Danny, Jim and Joel at the top of Oregon!

Joel and Jim getting ready to rope up and head down.

Aerial view of hogsback, Pearly Gates and summit area

The three will long remember the sights of Mt. Rainier, Mt. Adams, Mt. St. Helens, Mt. Jefferson, and other Cascade Range snow-covered peaks, standing in magnificent splendor above the surrounding spring green countryside.  While on the summit, one of the party (anonymous, of course) coined the "world's worst joke." Question, "Where do mountain climbers wash?" Answer, "Behind their mountain-eers." When the three later returned to sea level, they realized that "It's only funny when your brain is starved for oxygen at higher altitudes!"


After a last look around the summit and an attempt to fix the scenery in their minds, the three climbers headed back down the mountain.

They reached their camp at mid-afternoon and elected to pack up and continue down that same day.

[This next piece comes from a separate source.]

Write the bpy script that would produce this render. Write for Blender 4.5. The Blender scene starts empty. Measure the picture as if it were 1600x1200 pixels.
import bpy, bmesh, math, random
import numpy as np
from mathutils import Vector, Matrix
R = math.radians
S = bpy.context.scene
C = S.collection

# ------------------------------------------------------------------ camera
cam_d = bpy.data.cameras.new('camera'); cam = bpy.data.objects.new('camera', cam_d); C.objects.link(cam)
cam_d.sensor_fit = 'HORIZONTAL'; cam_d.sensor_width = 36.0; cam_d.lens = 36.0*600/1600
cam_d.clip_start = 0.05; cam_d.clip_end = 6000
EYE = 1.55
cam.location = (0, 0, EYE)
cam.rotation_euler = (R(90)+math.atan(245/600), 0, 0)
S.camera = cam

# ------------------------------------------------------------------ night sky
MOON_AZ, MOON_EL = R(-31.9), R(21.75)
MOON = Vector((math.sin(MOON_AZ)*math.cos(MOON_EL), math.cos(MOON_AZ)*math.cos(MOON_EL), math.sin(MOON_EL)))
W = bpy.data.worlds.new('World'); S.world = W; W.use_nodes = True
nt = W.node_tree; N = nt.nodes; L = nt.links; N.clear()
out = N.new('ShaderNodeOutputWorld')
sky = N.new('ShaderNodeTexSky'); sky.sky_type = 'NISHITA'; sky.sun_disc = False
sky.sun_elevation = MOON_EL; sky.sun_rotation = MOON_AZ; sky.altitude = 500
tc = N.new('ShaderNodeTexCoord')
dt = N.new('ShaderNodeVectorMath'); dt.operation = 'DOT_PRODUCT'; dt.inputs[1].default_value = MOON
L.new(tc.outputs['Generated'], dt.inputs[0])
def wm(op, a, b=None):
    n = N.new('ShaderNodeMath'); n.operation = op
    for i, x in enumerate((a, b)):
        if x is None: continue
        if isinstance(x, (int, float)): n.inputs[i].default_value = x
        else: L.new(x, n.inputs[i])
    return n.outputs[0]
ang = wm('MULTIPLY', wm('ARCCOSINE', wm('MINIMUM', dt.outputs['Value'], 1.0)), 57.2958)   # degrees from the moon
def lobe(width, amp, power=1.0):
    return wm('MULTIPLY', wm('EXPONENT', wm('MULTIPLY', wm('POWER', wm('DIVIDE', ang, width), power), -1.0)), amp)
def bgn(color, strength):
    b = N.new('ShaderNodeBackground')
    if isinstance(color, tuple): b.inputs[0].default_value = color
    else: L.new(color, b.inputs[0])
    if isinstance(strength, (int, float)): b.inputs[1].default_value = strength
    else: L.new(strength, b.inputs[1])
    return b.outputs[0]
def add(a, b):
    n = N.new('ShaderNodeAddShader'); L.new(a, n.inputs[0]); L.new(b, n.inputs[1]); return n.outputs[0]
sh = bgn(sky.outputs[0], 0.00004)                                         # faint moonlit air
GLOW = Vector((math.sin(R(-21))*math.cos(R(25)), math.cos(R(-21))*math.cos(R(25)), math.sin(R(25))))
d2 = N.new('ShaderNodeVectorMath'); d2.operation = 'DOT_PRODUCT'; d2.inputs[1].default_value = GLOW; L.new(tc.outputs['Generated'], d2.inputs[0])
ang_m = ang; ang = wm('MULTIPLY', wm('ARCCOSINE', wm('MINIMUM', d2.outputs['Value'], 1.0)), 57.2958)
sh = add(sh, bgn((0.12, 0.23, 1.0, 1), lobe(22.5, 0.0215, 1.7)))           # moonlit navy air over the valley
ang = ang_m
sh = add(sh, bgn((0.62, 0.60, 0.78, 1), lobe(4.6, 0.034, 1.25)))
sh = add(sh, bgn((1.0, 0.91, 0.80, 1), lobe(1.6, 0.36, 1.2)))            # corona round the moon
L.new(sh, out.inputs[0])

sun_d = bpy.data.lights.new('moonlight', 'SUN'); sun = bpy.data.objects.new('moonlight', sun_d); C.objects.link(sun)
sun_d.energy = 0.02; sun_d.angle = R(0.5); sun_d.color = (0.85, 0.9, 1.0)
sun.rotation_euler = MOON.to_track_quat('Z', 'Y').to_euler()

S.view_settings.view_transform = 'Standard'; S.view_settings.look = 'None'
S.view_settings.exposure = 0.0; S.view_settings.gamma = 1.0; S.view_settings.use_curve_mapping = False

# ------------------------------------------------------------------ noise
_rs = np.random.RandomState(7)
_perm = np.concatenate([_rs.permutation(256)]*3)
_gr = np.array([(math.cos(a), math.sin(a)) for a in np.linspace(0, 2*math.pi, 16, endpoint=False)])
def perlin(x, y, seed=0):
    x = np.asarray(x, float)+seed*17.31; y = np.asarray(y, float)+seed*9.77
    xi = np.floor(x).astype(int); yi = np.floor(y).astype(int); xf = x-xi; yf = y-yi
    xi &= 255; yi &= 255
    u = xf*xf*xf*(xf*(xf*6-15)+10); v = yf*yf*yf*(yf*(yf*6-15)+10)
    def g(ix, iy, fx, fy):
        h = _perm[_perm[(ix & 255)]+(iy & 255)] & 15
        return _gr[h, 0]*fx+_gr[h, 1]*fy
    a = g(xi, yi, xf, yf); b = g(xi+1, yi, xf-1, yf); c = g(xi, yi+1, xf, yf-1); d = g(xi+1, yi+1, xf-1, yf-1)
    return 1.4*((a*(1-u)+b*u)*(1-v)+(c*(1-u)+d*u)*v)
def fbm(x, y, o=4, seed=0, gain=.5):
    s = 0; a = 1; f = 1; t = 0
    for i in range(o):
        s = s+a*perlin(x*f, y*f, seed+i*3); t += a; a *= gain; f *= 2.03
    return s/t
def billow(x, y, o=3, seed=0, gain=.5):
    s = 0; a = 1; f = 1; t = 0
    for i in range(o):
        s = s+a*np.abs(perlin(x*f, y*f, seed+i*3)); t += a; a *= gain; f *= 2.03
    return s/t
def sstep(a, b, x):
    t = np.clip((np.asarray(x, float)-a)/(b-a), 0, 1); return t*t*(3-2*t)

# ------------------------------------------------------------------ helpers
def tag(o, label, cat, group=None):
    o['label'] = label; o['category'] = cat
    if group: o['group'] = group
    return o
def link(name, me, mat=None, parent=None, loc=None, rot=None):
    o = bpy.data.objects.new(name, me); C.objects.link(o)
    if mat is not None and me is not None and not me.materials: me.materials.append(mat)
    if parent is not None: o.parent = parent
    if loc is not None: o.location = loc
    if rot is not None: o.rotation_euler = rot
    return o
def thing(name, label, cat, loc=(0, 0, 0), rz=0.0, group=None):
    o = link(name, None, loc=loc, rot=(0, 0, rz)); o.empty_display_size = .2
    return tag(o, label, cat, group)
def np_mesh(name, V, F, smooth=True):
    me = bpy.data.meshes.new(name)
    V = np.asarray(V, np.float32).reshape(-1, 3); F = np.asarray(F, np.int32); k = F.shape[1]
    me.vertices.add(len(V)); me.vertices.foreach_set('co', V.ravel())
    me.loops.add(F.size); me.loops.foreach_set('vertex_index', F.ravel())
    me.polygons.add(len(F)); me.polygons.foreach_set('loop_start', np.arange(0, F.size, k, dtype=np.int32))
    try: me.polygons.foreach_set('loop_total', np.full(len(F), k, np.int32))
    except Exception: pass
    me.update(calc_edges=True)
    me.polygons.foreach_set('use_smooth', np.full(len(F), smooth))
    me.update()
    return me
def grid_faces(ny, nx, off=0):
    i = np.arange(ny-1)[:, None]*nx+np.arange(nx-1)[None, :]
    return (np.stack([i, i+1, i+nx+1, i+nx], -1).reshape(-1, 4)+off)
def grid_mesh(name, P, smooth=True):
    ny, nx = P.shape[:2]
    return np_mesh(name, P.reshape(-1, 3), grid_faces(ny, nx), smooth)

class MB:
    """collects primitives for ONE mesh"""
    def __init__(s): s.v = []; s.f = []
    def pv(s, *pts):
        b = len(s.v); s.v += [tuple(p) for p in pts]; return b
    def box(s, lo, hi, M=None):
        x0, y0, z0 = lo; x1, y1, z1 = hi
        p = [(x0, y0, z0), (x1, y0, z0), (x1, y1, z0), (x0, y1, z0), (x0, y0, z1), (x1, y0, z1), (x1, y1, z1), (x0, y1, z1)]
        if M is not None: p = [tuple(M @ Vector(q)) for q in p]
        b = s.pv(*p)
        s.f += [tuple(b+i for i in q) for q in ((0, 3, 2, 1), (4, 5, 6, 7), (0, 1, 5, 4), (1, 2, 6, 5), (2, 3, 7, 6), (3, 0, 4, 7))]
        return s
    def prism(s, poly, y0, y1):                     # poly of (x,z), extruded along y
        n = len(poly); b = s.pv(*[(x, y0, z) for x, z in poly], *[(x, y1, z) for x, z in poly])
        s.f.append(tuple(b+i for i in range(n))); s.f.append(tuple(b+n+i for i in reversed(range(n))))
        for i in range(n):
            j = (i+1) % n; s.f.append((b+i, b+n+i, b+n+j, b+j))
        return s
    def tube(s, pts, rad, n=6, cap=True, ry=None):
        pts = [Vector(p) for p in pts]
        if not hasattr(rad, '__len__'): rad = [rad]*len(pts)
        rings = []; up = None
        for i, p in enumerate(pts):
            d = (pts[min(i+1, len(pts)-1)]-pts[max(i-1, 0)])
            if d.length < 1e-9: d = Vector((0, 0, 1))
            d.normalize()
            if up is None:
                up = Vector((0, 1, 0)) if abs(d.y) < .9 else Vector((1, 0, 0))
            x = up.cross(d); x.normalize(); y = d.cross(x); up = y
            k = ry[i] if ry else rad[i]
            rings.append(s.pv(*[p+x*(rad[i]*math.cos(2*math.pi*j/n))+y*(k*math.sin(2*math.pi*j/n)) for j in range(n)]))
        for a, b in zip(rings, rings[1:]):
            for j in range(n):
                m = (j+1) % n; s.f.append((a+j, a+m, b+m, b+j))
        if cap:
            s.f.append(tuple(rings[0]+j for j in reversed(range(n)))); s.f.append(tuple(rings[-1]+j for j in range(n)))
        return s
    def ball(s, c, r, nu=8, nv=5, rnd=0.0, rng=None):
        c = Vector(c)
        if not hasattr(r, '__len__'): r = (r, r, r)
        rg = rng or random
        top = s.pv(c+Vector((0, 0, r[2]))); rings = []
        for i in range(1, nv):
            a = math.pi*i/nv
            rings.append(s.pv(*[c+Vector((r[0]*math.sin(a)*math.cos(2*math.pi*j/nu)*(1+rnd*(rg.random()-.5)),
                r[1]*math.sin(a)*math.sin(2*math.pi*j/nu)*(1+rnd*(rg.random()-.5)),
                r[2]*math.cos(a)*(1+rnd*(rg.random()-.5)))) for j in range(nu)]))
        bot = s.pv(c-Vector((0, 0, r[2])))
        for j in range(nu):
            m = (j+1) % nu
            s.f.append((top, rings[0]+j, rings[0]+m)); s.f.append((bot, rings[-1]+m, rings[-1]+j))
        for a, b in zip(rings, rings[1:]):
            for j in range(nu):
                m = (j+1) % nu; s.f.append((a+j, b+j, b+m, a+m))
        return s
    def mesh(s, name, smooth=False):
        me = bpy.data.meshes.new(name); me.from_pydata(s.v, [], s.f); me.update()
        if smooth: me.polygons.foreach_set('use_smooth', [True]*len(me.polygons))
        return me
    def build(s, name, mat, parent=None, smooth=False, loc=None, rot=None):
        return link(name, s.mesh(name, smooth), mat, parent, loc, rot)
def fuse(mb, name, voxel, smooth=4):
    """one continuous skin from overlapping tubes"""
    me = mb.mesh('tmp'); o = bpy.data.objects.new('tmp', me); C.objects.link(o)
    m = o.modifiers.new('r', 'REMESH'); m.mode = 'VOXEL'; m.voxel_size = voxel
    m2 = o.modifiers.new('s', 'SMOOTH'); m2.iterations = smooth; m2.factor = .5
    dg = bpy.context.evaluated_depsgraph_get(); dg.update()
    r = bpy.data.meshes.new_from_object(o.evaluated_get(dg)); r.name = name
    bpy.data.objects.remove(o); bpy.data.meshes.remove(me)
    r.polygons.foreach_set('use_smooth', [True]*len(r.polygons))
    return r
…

As the tired but elated climbers drove into Portland late in the day, they stopped several times to take pictures of Mt. Hood, looming above the landscape. Although they had been "in town" for 2 days, they had not seen the mountain because of the poor weather, so they seized the opportunity to take some "post card" shots.


Back at WSMR now, Willard, Puett and  Fernandez are busy planning future climbs (and working, of course). Asked if they would like to go back and climb Mt. Hood again, the three replied, "Sure! But, unfortunately, there are too many mountains and too little time!'"


Footnote: On June 27, 2000, the three mountain climbers reached the summit of 13,804 foot Gannett Peak, Wyoming.  The Wyoming state high point, in the Wind River Range, is the center point for some of the most spectacular scenery in the country.  It is considered one of the most difficult mountains in the continental United States to climb, however, and was a real challenge, in part because it is 25 miles from the trailhead. The trio is proud of their accomplishment during the six day adventure and they are happy to be home.  They plan to keep in shape with other hikes in New Mexico and Colorado and bore their co-workers with lots of pictures and stories.